"One of the few things that's worth a minute of your time."--Paul Krassner


YU News Service: Taking Control Of Your Memory.

Yossarian Universal News Service (YU) was co-founded in 1980 by poets and satirists Paul Fericano and Elio Ligi in response to both Ronald Reagan's presidency and the fundamental belief of freedom from the press. Predating The Onion and The Daily Show , YU launched a series of parody news stories on the Republican agenda and offered its own press card for sale to anyone who applied for it.
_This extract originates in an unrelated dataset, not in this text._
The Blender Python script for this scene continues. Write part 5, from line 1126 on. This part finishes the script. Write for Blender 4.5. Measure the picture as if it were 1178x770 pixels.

Its motto: "Unbelievable news for unbelievable times."

During the eighties, YU's dispatches were subscribed to by a number of diverse publications and media outlets in the U.S. and abroad, including The Nation, The San Francisco Bay Guardian, Paul Krassner's The Realist, Mother Jones, The Progressive, National Public Radio, Saturday Night Live, Punch (London), El Pais (Madrid), La Prensa (Managua), and Krokodil (Moscow).

In 1984, The One Minute President, YU's Candide-inspired satire on the policies of the Reagan administration, was published in Germany. A U.S. edition of the book followed two years later. In January, 1987, YU became the first news organization to name the Iran/Contra Affair "Nancygate," holding the First Lady accountable for not waking the President during both his terms.

In the nineties under Presidents George H. Bush and Bill Clinton, YU continued to report on the growing conservative takeover, publishing a series of infamous interviews with such luminaries as Antonin Scalia, Newt Gingrich, Jerry Falwell, Rush Limbaugh, Donald Trump, Pope John Paul II, Frank Sinatra, and the brain of former CIA Director William Casey.

Ater the 2000 election, YU issued regular weekly dispatches chronicling George W. Bush's first year in office. Three days after 9/11, YU was the only news organization in the country to identify Bush's crusade against terrorism as his "re-election campaign war." The weekly stories were sent to thousands of email subscribers all over the world and posted online at ZNet Interactive. A collection of these stories, I, Terrorist: Dispatches from the Front, was rejected by over 20 U.S. publishers at the height of Bush's popularity in 2002-2003.

Today, Yossarian Universal continues to entertain and inspire its audiences with its unique brand of parody news, including a series of satiric broadcasts produced exclusively for radio: The One Minute News Hour, The YU Sports Update, The Quantum News Report, and The YU Almanac.